Applying the multidimensional approach to precarious employment means that the analysis must take account not only to types of work, but also the impact on the people who do the work.  As discussed earlier, precarious employment is over-populated with racialized people, especially women, and newcomers, and temporary migrant workers and non-status workers. Racialized people, especially racialized women, are much more likely to hold precarious employment or to be unemployed. Thus, racialized women, in addition to disproportionately bearing the burden of domestic work within their own household, are more likely to be slotted into precarious employment relationships of paid domestic work. It is not only more likely that women will hold precarious employment, and that they will not hold full-time permanent employment, but also that they will hold the most precarious forms of employment stemming from part-time temporary paid work. The “racialized gendering of jobs”, therefore, is a prominent feature of the labour market.[175]

 

Younger workers, both men and women, are entering the labour market in precarious employment.
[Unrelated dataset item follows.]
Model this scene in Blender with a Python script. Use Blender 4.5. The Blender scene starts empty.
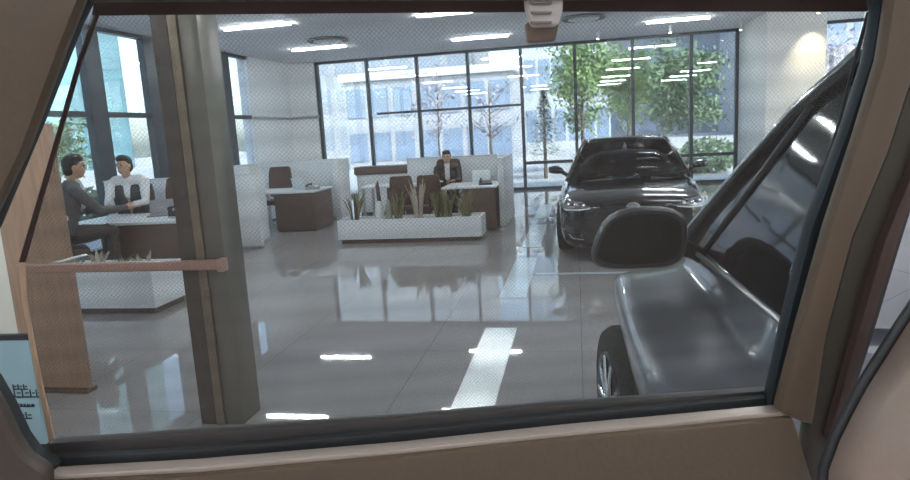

Older workers often find employment through temporary agencies.[176] Persons with disabilities, especially those who are affected by multiple aspects of social location, are less likely to be employed and therefore vulnerable to precarious work.[177] HRSDC reports that the employment rate for persons with disabilities increased from over 46% in 2001 to over 53% in 2006, however.[178]

 

Well over 60% of the country’s population growth occurs through immigration.[179] Indeed, Canada’s growth in population and economy has now assumed a greater dependence on immigration than throughout much of the last century.[180] With one in five residents born outside the country, not since the early 1930s have newcomers made up such a considerable proportion of the total population. Increasing numbers of immigrants come from Asia, including the Middle East (the source countries of the largest proportion), with the proportion from Central and South America and the Caribbean and from Africa slightly increasing between 2001 and 2006. Over half of immigrants come to Ontario.[181] In the face of a declining birth rate and aging populace, Canada has relied on permanent and temporary immigration, including non-status labour, to address national labour shortages.[182] Increasingly, immigration – and immigration from certain countries – accounts for the people doing precarious employment in Canada.

 

Statistics Canada’s recent study examining 280,000 immigrants to Canada revealed that poverty rates are three times greater for new immigrants than for Canadian citizens.[183]  During much of the 1990s almost one in five new immigrants lived in a state of chronic low income which has been estimated to lead to annual losses of five billion dollars in the national economy.[184] A not uncommon pattern for immigrants has been that they find short-term, low paid jobs when they arrive in Canada, but that within five years or even less, they have moved to more stable work that is better paid with benefits. At the macro level, this pattern has changed. A Statistics Canada study found that “[m]ore than half (54%) of the 5.0 million people in non-standard jobs in 1999 maintained this form of employment throughout the following two years”.[185]